- [Given material]:

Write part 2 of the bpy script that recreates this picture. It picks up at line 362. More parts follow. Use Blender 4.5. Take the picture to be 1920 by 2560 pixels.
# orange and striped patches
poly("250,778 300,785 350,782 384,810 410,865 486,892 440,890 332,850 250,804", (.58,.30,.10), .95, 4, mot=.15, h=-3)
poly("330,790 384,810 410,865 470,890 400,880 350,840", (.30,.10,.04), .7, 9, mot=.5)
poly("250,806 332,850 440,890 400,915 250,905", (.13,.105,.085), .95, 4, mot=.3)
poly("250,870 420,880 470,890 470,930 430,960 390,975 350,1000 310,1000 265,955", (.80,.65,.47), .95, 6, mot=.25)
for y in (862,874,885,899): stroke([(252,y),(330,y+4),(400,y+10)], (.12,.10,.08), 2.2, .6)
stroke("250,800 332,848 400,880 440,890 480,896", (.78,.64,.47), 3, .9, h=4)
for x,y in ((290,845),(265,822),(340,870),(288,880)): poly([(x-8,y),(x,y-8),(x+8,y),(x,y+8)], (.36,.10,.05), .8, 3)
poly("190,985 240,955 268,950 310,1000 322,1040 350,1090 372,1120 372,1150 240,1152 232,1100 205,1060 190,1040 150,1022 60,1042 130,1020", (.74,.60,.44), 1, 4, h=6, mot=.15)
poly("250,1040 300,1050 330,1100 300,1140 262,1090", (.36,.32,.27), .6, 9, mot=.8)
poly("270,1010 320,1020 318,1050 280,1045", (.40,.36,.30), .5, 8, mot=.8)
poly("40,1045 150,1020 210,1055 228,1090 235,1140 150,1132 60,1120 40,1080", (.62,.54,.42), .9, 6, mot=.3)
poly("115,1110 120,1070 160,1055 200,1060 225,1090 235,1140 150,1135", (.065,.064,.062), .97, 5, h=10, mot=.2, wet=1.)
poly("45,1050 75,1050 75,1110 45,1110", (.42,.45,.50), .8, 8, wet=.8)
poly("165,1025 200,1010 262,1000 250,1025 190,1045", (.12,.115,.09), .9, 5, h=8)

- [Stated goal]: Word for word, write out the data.

- [Response below]:
Write part 2 of the bpy script that recreates this picture. It picks up at line 362. More parts follow. Use Blender 4.5. Take the picture to be 1920 by 2560 pixels.
# orange and striped patches
poly("250,778 300,785 350,782 384,810 410,865 486,892 440,890 332,850 250,804", (.58,.30,.10), .95, 4, mot=.15, h=-3)
poly("330,790 384,810 410,865 470,890 400,880 350,840", (.30,.10,.04), .7, 9, mot=.5)
poly("250,806 332,850 440,890 400,915 250,905", (.13,.105,.085), .95, 4, mot=.3)
poly("250,870 420,880 470,890 470,930 430,960 390,975 350,1000 310,1000 265,955", (.80,.65,.47), .95, 6, mot=.25)
for y in (862,874,885,899): stroke([(252,y),(330,y+4),(400,y+10)], (.12,.10,.08), 2.2, .6)
stroke("250,800 332,848 400,880 440,890 480,896", (.78,.64,.47), 3, .9, h=4)
for x,y in ((290,845),(265,822),(340,870),(288,880)): poly([(x-8,y),(x,y-8),(x+8,y),(x,y+8)], (.36,.10,.05), .8, 3)
poly("190,985 240,955 268,950 310,1000 322,1040 350,1090 372,1120 372,1150 240,1152 232,1100 205,1060 190,1040 150,1022 60,1042 130,1020", (.74,.60,.44), 1, 4, h=6, mot=.15)
poly("250,1040 300,1050 330,1100 300,1140 262,1090", (.36,.32,.27), .6, 9, mot=.8)
poly("270,1010 320,1020 318,1050 280,1045", (.40,.36,.30), .5, 8, mot=.8)
poly("40,1045 150,1020 210,1055 228,1090 235,1140 150,1132 60,1120 40,1080", (.62,.54,.42), .9, 6, mot=.3)
poly("115,1110 120,1070 160,1055 200,1060 225,1090 235,1140 150,1135", (.065,.064,.062), .97, 5, h=10, mot=.2, wet=1.)
poly("45,1050 75,1050 75,1110 45,1110", (.42,.45,.50), .8, 8, wet=.8)
poly("165,1025 200,1010 262,1000 250,1025 190,1045", (.12,.115,.09), .9, 5, h=8)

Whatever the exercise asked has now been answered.